I have heard "The S-h Word" is not considered offensive in Australia? Is that true? Somewhat how "fan-y" is not considered offensive at all in the USA, but is considered shocking in the UK? Or how "darn" is perfectly acceptable in the US, but "dam-" is offensive, even though they mean the same thing? Or how "gosh" is seen as perfectly fine, even in churches, but g-d uttered profanely is offensive--however, they mean the same thing (even looking it up in the dictionary), same with "geez" and "Je-us"?
After learning a 2nd language fluently, I realized that non-religious profanity is so arbitrary. For instance, the name of Russian president (dictator?), "Putin" is a very offensive word for a female body part in another commonly-spoken language (at least one). I wonder how they mention him on the nightly news? (I'm not there anymore.)

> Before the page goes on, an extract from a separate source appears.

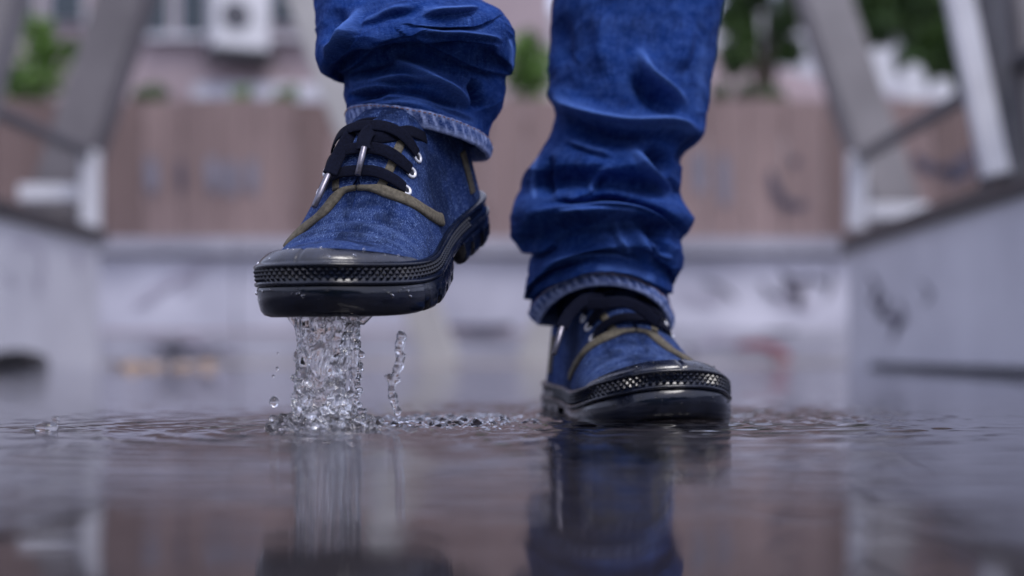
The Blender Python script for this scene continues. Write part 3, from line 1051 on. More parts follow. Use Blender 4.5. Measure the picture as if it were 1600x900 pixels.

I realized it's merely someone telling you to be offended at certain words, and you agreeing. I like to throw in a colorful word occasionally, but a very close relative of mine would be so offended at that, that they were pretty willing to essentially fracture our relationship over it. They would often immediately stop talking to me, or at very least break the flow of conversation to protest over the "F word". To this person, clinging to the "social programming" of acting offended each time the word was uttered, was more important than anything--even a relationship with a close family member, even if it was an accident. The "word" itself was offensive, not necessarily the meaning behind it. 'Having s-x' was "acceptable", yet "f-'ing" was offensive. Arbitrarily. Even "freak" or "fre-king" was okay to this person, though it has the same root/etymology!
People need to stop passing down this programming to their children. Banning a word, or putting societal pressure to curtail its use, only usually makes the word more powerful anyway. It's like banning drugs. The "solution" doesn't solve anything, and creates new problems which are many, many times worse than the original problem. Programming your children to take offense at arbitrary things (like one "good" word versus another "bad" word with the same meaning) teaches them it's okay to be irrational, to act upon brainwashing AKA social conditioning. I suggest teaching them to think rationally, critically, teach them TRUE principles, and let them make good decisions as well as mistakes too. Programming is the opposite of critical thinking. "Just because" or "because it's wrong" is a nothing explanation, because daddy really doesn't know why either, or can't explain why, but is perfectly convinced he's right.
I refrain from such language here (or masking words if I feel the need) because that is the single, sole, unique request I have seen our "moderator" (more like a site owner) make--ever. And his concern seemed entirely practical: that of not being put on "family filter" blacklists, so the site could be as popular and accessible as possible. (I've seen many innocent sites blocked at work by word-harvesting [and usually politically biased] robots, so I know what he means.) But if people would just drop arbitrary programming, we wouldn't need to worry about GOOD sites being banned by automatic content filters. You may think I'm a dreamer. But hey, this is how big ideas happen.
Sorry for the long, semi-topical post, but all the worthless offense, prudishness, controversy, and energy wasted over arbitrary things really goaded me to share the thought welling inside when the topic surfaced. I hope you understand. I'd like to see the programmed-to-be-offended--just-because keep their energy in reserve for the truly worthy battles.